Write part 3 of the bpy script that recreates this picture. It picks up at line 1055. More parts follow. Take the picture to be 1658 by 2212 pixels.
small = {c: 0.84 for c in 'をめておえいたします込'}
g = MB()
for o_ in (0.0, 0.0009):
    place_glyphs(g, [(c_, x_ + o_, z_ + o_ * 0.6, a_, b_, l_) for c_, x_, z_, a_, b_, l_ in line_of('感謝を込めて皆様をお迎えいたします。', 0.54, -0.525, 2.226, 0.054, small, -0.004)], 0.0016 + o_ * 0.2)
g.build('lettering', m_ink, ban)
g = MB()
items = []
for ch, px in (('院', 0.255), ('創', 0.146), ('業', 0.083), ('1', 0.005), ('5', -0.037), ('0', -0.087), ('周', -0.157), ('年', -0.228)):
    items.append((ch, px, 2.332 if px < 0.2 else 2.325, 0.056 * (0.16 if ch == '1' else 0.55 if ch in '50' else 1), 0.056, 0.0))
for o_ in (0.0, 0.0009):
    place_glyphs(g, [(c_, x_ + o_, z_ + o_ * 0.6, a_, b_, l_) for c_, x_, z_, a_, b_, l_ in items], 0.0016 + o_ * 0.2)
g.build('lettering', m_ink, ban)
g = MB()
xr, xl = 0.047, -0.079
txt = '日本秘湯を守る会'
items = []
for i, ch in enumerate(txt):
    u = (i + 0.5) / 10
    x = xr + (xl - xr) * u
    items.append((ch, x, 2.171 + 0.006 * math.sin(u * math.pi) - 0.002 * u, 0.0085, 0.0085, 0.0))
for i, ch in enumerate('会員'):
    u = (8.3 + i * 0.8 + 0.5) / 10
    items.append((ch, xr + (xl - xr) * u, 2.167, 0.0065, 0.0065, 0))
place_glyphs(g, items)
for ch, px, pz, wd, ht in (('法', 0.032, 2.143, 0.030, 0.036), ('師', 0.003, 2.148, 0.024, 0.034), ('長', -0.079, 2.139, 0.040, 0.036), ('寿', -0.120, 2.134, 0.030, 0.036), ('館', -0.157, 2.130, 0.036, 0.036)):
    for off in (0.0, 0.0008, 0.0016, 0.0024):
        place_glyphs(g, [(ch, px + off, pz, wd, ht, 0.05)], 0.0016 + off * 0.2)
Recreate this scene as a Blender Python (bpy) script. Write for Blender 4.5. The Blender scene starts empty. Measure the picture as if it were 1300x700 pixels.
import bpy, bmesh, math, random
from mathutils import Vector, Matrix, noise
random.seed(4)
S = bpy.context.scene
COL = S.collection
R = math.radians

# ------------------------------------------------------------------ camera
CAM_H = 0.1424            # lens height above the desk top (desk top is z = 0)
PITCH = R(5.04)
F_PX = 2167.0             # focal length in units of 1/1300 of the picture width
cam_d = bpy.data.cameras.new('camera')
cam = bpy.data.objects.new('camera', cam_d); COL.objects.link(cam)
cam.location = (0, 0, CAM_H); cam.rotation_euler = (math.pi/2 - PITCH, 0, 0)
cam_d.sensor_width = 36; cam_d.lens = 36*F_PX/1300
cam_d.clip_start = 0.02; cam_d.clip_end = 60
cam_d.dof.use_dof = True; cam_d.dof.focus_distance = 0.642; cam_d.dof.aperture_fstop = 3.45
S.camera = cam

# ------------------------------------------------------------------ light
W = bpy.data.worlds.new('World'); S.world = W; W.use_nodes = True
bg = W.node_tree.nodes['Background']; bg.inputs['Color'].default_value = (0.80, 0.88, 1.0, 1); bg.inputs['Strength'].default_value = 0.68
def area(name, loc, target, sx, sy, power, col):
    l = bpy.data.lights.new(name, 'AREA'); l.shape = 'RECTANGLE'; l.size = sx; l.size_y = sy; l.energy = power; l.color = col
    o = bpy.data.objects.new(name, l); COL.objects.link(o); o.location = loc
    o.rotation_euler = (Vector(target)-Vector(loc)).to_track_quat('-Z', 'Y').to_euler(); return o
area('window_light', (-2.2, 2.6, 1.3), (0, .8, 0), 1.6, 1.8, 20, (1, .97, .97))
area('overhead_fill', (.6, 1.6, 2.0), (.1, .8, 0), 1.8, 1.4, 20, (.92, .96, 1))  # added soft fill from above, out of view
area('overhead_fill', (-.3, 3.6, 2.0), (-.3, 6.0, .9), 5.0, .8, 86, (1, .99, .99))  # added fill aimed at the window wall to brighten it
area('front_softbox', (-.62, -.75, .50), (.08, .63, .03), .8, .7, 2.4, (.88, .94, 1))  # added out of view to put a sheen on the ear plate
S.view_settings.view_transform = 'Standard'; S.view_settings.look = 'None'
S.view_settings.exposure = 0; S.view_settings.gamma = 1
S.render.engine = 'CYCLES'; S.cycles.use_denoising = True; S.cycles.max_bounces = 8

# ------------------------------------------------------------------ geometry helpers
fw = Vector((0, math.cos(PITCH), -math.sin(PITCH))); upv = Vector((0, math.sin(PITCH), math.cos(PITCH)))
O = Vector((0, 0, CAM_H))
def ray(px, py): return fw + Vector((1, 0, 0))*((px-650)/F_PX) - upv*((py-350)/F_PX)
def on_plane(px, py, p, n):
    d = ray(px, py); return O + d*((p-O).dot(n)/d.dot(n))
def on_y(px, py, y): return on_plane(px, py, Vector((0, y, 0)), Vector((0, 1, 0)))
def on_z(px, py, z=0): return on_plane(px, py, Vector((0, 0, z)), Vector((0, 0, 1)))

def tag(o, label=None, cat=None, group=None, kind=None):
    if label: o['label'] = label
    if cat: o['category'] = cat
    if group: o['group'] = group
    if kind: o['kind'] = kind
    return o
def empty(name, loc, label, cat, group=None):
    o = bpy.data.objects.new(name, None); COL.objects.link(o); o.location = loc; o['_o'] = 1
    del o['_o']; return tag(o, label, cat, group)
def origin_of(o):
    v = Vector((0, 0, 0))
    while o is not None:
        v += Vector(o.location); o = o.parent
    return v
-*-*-
• _TO DO_
In the listing above, find the line with "Recreate this scene" and the line with "S.camera = cam", then print exactly those two lines and every line between them, and nothing more.

• _REPLY_
Recreate this scene as a Blender Python (bpy) script. Write for Blender 4.5. The Blender scene starts empty. Measure the picture as if it were 1300x700 pixels.
import bpy, bmesh, math, random
from mathutils import Vector, Matrix, noise
random.seed(4)
S = bpy.context.scene
COL = S.collection
R = math.radians

# ------------------------------------------------------------------ camera
CAM_H = 0.1424            # lens height above the desk top (desk top is z = 0)
PITCH = R(5.04)
F_PX = 2167.0             # focal length in units of 1/1300 of the picture width
cam_d = bpy.data.cameras.new('camera')
cam = bpy.data.objects.new('camera', cam_d); COL.objects.link(cam)
cam.location = (0, 0, CAM_H); cam.rotation_euler = (math.pi/2 - PITCH, 0, 0)
cam_d.sensor_width = 36; cam_d.lens = 36*F_PX/1300
cam_d.clip_start = 0.02; cam_d.clip_end = 60
cam_d.dof.use_dof = True; cam_d.dof.focus_distance = 0.642; cam_d.dof.aperture_fstop = 3.45
S.camera = cam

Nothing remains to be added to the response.